Stop all the clocks. Sarah Phelps has written another tensely compelling script about the lives and loves of the emotionally repressed English.
Rising to prominence with her wonderfully controversial adaptations of Agatha Christie mysteries (she gave the characters grubby human motivations, imagine) she has made her name as the TV writer most willing to lift the stone and energetically sift through the grot underneath.
In The Sixth Commandment, she turns her skills to true crime to tell the story of two much-loved and respected academics preyed upon by a silent killer who presented himself to both of them as a romantic partner.
Peter Farquhar (Timothy Spall) and Ann Moore-Martin (Anne Reid) were neighbours in the pretty English village of Maids Moreton who had the misfortune to meet Ben Field (Eanna Hardwicke), a young man pursuing a career in the church.
An extraordinary depiction of prey and predator, Phelps gets under the skin of those vulnerable to the manipulations of someone intent on conning them and draws, I think, the conclusion that it could be any of us.
Both victims had impressive academic careers behind them, had friends, were loved and supported by family and yet were still targeted by a man who enjoyed watching them suffer.
Behind the carapace of ardent devotion, he groomed not only them but the people around them. Only one family member began to suspect his true motives and helped police to reveal the real story.
As Phelps said at the programme launch earlier this month, true crime dramas tend to focus on our fascination with the monster, asking “Who would do such a thing?” And while Hardwicke’s performance is extremely effective at conveying Ben Field’s charisma and earnest attentions, it’s his victims we get to know.
Their inner lives, relationships and passions are centred here. Timothy Spall plays Peter Farquhar, the beloved retired school master, as a man who believes himself unworthy of love. His heart is open, his generosity to those around him obvious. But that life-long insecurity is the quality that Field hones in on.
We watch as Peter slowly begins to accept the attentions of this bright, religious young man, hardly believing that someone so erudite and physically beautiful could be attracted to him. He resists, his timorousness a wall around him until one day, Ben tells him he’s in love with him. They have their union blessed by a priest friend of Peter’s and then the nightmare begins.
Similarly, Anne Reid as Ann Moore-Martin, is confident, independent, happy enough but perhaps an underlying loneliness allows Field to gain access to her too.
Phelps is careful to show us everything they had before it was all taken away.
The enormity of the crime comes not just from their deaths, but from how their lives were taken, gradually and for the pleasure of the person committing their murder.
It’s the most accurate, sensitive depiction I’ve seen of how this kind of crime harms so much more than the physical bodies of the victims.
The four parts of the story focus mainly on Peter and Ann with slightly less time given to the procedural of the detective story. We meet Ben as they do, Phelps’ deft script and Harwicke’s performance only gradually revealing the covert abuse enacted by Field over many months.
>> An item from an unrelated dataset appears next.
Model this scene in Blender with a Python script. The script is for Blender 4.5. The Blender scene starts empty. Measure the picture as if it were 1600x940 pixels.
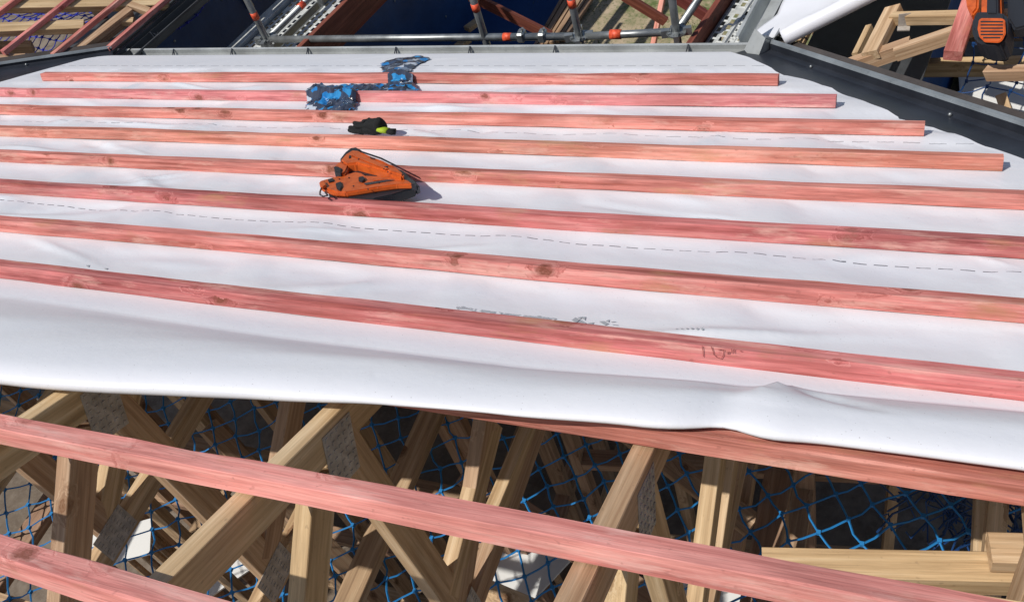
import bpy, bmesh, math, random
import numpy as np
from mathutils import Vector, Matrix, noise
random.seed(7)
sc = bpy.context.scene
C = sc.collection

# ------------------------------------------------------------------ camera
F = 1490.0
def nrm(v): v = np.array(v, float); return v/np.linalg.norm(v)
_X = -nrm([-3544, -365, F]); _Z = -nrm([490, 1320, F]); _Z = nrm(_Z-_Z.dot(_X)*_X); _Y = np.cross(_Z, _X)
CM = np.array([_X, _Y, _Z])                       # camera (x right, y down, z forward) -> world
cd = bpy.data.cameras.new('camera'); cam = bpy.data.objects.new('camera', cd); C.objects.link(cam)
cd.sensor_width = 36; cd.lens = 36*F/1600; cd.clip_start = .02; cd.clip_end = 3000
m = Matrix.Identity(4)
for i in range(3):
    m[i][0] = CM[i][0]; m[i][1] = -CM[i][1]; m[i][2] = -CM[i][2]
cam.matrix_world = m
sc.camera = cam
# ------------------------------------------------------------------ light
H = 1.1                                            # camera height over the roof plane
PITCH = math.radians(23.555); SP, CP, TP = math.sin(PITCH), math.cos(PITCH), math.tan(PITCH)
def rv(a, b, c): return Vector((a, b*CP+c*SP, -b*SP+c*CP))      # roof-plane vector to world
sun_dir = rv(-.36, -.69, .62).normalized()
sl = bpy.data.lights.new('sun', 'SUN'); sl.energy = 4.2; sl.angle = math.radians(.53); sl.color = (1, .955, .89)
so = bpy.data.objects.new('sun', sl); C.objects.link(so)
so.rotation_euler = sun_dir.to_track_quat('Z', 'Y').to_euler()
w = bpy.data.worlds.new('World'); sc.world = w; w.use_nodes = True
nt = w.node_tree; sky = nt.nodes.new('ShaderNodeTexSky'); sky.sky_type = 'NISHITA'; sky.sun_disc = False
sky.sun_elevation = math.asin(sun_dir.z); sky.sun_rotation = math.atan2(sun_dir.x, sun_dir.y)
nt.links.new(sky.outputs[0], nt.nodes['Background'].inputs[0]); nt.nodes['Background'].inputs[1].default_value = .09
sc.view_settings.view_transform = 'Standard'; sc.view_settings.look = 'None'
sc.view_settings.exposure = -.18; sc.view_settings.gamma = 1

# ------------------------------------------------------------------ geometry helpers
def PL(u, v, w_=0.0): return Vector((u, (w_-H)*SP+v*CP, (w_-H)*CP-v*SP))
RM = Matrix(((1, 0, 0, 0), (0, CP, SP, -H*SP), (0, -SP, CP, -H*CP), (0, 0, 0, 1)))   # roof frame -> world
def ray(x, y): return CM @ np.array([x-800, y-470, F])
def onroof(x, y, w_=0.0):
    r = ray(x, y); nn = np.array([0, SP, CP]); p = r*(w_-H)/r.dot(nn)
    return float(p[0]), float(p.dot(np.array([0, CP, -SP])))
def onx(x, y, X0): r = ray(x, y); return Vector(r*X0/r[0])
def onz(x, y, Z0): r = ray(x, y); return Vector(r*Z0/r[2])
def ony(x, y, Y0): r = ray(x, y); return Vector(r*Y0/r[1])

def tag(o, label=None, cat=None, group=None, kind=None):
    if label: o['label'] = label
    if cat: o['category'] = cat
    if group: o['group'] = group
    if kind: o['kind'] = kind
    return o
def empty(name, loc, label, cat, group=None):
    o = bpy.data.objects.new(name, None); C.objects.link(o); o.location = loc; o.empty_display_size = .1
    return tag(o, label, cat, group)
def link(name, me, mat, parent=None, mw=None):
    o = bpy.data.objects.new(name, me); C.objects.link(o)
    if mat: 
        for mm in (mat if isinstance(mat, (list, tuple)) else [mat]): me.materials.append(mm)
    M = mw if mw is not None else Matrix.Identity(4)
    if parent is not None:
        pm = Matrix.Translation(parent.location) if parent.parent is None and parent.type == 'EMPTY' else parent.get('_', None)
        pm = WM(parent); o.parent = parent; o.matrix_basis = pm.inverted() @ M
    else: o.matrix_basis = M
    return o
def WM(o):
    if o.type == 'EMPTY': b = Matrix.Translation(o.location) @ o.rotation_euler.to_matrix().to_4x4()
    else: b = o.matrix_basis.copy()
    return (WM(o.parent) @ b) if o.parent else b
def from_bm(bm, name='m', smooth=False):
    me = bpy.data.meshes.new(name); bm.normal_update(); bm.to_mesh(me); bm.free()
    if smooth: me.polygons.foreach_set('use_smooth', [True]*len(me.polygons))
    return me
def box_bm(bm, sx, sy, sz, mat=Matrix.Identity(4), bev=0.0):
    r = bmesh.ops.create_cube(bm, size=1, matrix=mat @ Matrix.Diagonal((sx, sy, sz, 1)))
    if bev:
        es = list({e for v in r['verts'] for e in v.link_edges})
        bmesh.ops.bevel(bm, geom=es, offset=bev, segments=1, affect='EDGES')
    return r
def frame(p0, p1, yhint):
    x = (p1-p0).normalized(); z = x.cross(yhint).normalized(); y = z.cross(x)
    return Matrix(((x.x, y.x, z.x, 0), (x.y, y.y, z.y, 0), (x.z, y.z, z.z, 0), (0, 0, 0, 1)))
def beam(name, p0, p1, a, b, mat, parent=None, yhint=Vector((1, 0, 0)), bev=.002, wob=0, seed=0, cut=None):
    """square sawn timber from p0 to p1, a thick along yhint, b deep; local X runs along the grain"""
    p0, p1 = Vector(p0), Vector(p1); L = (p1-p0).length; c = (p0+p1)/2
    bm = bmesh.new(); n = max(1, int(L/.15)) if wob else 1
    ring = []
    q = bev
    sec = [(-a/2+q, -b/2), (a/2-q, -b/2), (a/2, -b/2+q), (a/2, b/2-q), (a/2-q, b/2), (-a/2+q, b/2), (-a/2, b/2-q), (-a/2, -b/2+q)]
    for i in range(n+1):
        x = -L/2+L*i/n
        dy = wob*(noise.noise((x*.9+seed*7.1, seed, 0))) if wob else 0
        dz = wob*.5*(noise.noise((x*1.3, seed*3.3, 5))) if wob else 0
        rr = []
        for k, (y, z) in enumerate(sec):
            e = wob*.35*noise.noise((x*5, k*1.7+seed, 2)) if wob else 0
            xx = x
            if cut and i in (0, n): xx = x + (cut[0 if i == 0 else 1])*z
            rr.append(bm.verts.new((xx, y+dy+e, z+dz+e)))
        ring.append(rr)
    for i in range(n):
        for k in range(8):
            bm.faces.new((ring[i][k], ring[i][(k+1) % 8], ring[i+1][(k+1) % 8], ring[i+1][k]))
    bm.faces.new(ring[0][::-1]); bm.faces.new(ring[-1])
    bmesh.ops.recalc_face_normals(bm, faces=bm.faces)
    return link(name, from_bm(bm, name), mat, parent, Matrix.Translation(c) @ frame(p0, p1, yhint))
def tube_into(bm, pts, r, n=8, caps=True, rad=None):
    pts = [Vector(p) for p in pts]; rings = []
    up = Vector((0, 0, 1)); t0 = (pts[1]-pts[0]).normalized()
    if abs(t0.dot(up)) > .9: up = Vector((0, 1, 0))
    s = t0.cross(up).normalized()
    for i, p in enumerate(pts):
        t = (pts[min(i+1, len(pts)-1)]-pts[max(i-1, 0)]).normalized()
        s = (s-t*s.dot(t)).normalized(); q = t.cross(s); R = rad[i] if rad else r
        rings.append([bm.verts.new(p+(s*math.cos(2*math.pi*k/n)+q*math.sin(2*math.pi*k/n))*R) for k in range(n)])
    for i in range(len(pts)-1):
        for k in range(n): bm.faces.new((rings[i][k], rings[i][(k+1) % n], rings[i+1][(k+1) % n], rings[i+1][k]))
    if caps: bm.faces.new(rings[0][::-1]); bm.faces.new(rings[-1])
def tube(name, pts, r, mat, parent=None, n=12):
    bm = bmesh.new(); tube_into(bm, pts, r, n); me = from_bm(bm, name, True); return link(name, me, mat, parent)
def poly_mesh(name, quads, mat, parent=None, mw=None, thick=0, smooth=False):
    bm = bmesh.new()
    for q in quads: bm.faces.new([bm.verts.new(Vector(p)) for p in q])
    bmesh.ops.remove_doubles(bm, verts=bm.verts, dist=1e-4)
    bmesh.ops.recalc_face_normals(bm, faces=bm.faces)
    o = link(name, from_bm(bm, name, smooth), mat, parent, mw)
    if thick:
        s = o.modifiers.new('thickness', 'SOLIDIFY'); s.thickness = thick; s.offset = 0
    return o
def prism(name, outline, z0, z1, mat, parent, mw, bev=.004, segs=2):
    """outline (x,y) in frame mw extruded z0..z1 with rounded edges"""
    bm = bmesh.new(); vs = [bm.verts.new((x, y, z0)) for x, y in outline]
    f = bm.faces.new(vs); r = bmesh.ops.extrude_face_region(bm, geom=[f])
    for v in r['geom']:
        if isinstance(v, bmesh.types.BMVert): v.co.z = z1
    bmesh.ops.recalc_face_normals(bm, faces=bm.faces)
    if bev: bmesh.ops.bevel(bm, geom=list(bm.edges), offset=bev, segments=segs, affect='EDGES', clamp_overlap=True)
    me = from_bm(bm, name); return link(name, me, mat, parent, mw)

# ------------------------------------------------------------------ material helpers
def mat(name, col=(.5, .5, .5), rough=.6, metal=0, spec=.5):
    m_ = bpy.data.materials.new(name); m_.use_nodes = True; b = m_.node_tree.nodes['Principled BSDF']
    b.inputs['Base Color'].default_value = (*col, 1); b.inputs['Roughness'].default_value = rough
    b.inputs['Metallic'].default_value = metal; b.inputs['Specular IOR Level'].default_value = spec
    return m_
class G:
    """tiny node-graph writer"""
    def __init__(s, m_): s.m = m_; s.t = m_.node_tree; s.b = s.t.nodes['Principled BSDF']
    def n(s, ty, **kw):
        x = s.t.nodes.new(ty)
        for k, v in kw.items(): setattr(x, k, v)
        return x
    def setv(s, sock, v):
        if isinstance(v, (int, float)): sock.default_value = v
        elif isinstance(v, tuple): sock.default_value = (*v, 1) if len(v) == 3 and sock.type == 'RGBA' else v
        else: s.t.links.new(v, sock)
    def math(s, op, a, b=0.0, c=0.0):
        x = s.n('ShaderNodeMath', operation=op); s.setv(x.inputs[0], a); s.setv(x.inputs[1], b); s.setv(x.inputs[2], c); return x.outputs[0]
    def noise(s, vec, scale, detail=4, rough=.55, dist=0):
        x = s.n('ShaderNodeTexNoise'); s.setv(x.inputs['Vector'], vec); x.inputs['Scale'].default_value = scale
        x.inputs['Detail'].default_value = detail; x.inputs['Roughness'].default_value = rough; x.inputs['Distortion'].default_value = dist; return x
    def mapv(s, vec, scale=(1, 1, 1), loc=(0, 0, 0), rot=(0, 0, 0)):
        x = s.n('ShaderNodeMapping'); s.setv(x.inputs['Vector'], vec); x.inputs['Scale'].default_value = scale
        s.setv(x.inputs['Location'], loc) ; x.inputs['Rotation'].default_value = rot; return x.outputs[0]
    def ramp(s, f, stops):
        x = s.n('ShaderNodeValToRGB'); s.setv(x.inputs[0], f); e = x.color_ramp.elements
        while len(e) < len(stops): e.new(.5)
        for k, (p, c) in enumerate(stops):
            e[k].position = p; e[k].color = (*c, 1) if len(c) == 3 else c
        return x.outputs[0]
    def mix(s, f, a, b, mode='MIX'):
        x = s.n('ShaderNodeMix', data_type='RGBA', blend_type=mode); s.setv(x.inputs[0], f); s.setv(x.inputs[6], a); s.setv(x.inputs[7], b); return x.outputs[2]
    def objco(s): return s.n('ShaderNodeTexCoord').outputs['Object']
    def rnd(s): return s.n('ShaderNodeObjectInfo').outputs['Random']
    def bump(s, h, strength, dist):
        x = s.n('ShaderNodeBump'); s.setv(x.inputs['Height'], h); x.inputs['Strength'].default_value = strength; x.inputs['Distance'].default_value = dist
        s.t.links.new(x.outputs[0], s.b.inputs['Normal']); return x
    def col(s, c): s.setv(s.b.inputs['Base Color'], c)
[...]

Director Saul Dibb, who collaborated with Phelps on The Dublin Murders, finds horror in the mundane, the beige and pastel palette of Maids Moreton concealing blood red intent. The domestic feels uneasy and unsafe as Field’s campaign of gaslighting and manipulation almost seems to manifest in the walls and furniture.
The Sixth Commandment is truly compassionate, a celebration of the lives of Peter and Ann, but also unflinchingly confronting in its discussion of victimhood and how it is not a state reserved for the weak or pathetic.
As with many of Phelps’ takes on a subject, you’re left with a discomfort you can’t shift. No one writes the soil and bones and indecent flesh of humanity like she does.
The Sixth Commandment starts on BBC One, Monday 17th July at 9pm. The following part shows on Tuesday and the concluding two parts are on Monday and Tuesday the following week. All parts will be on iPlayer after that.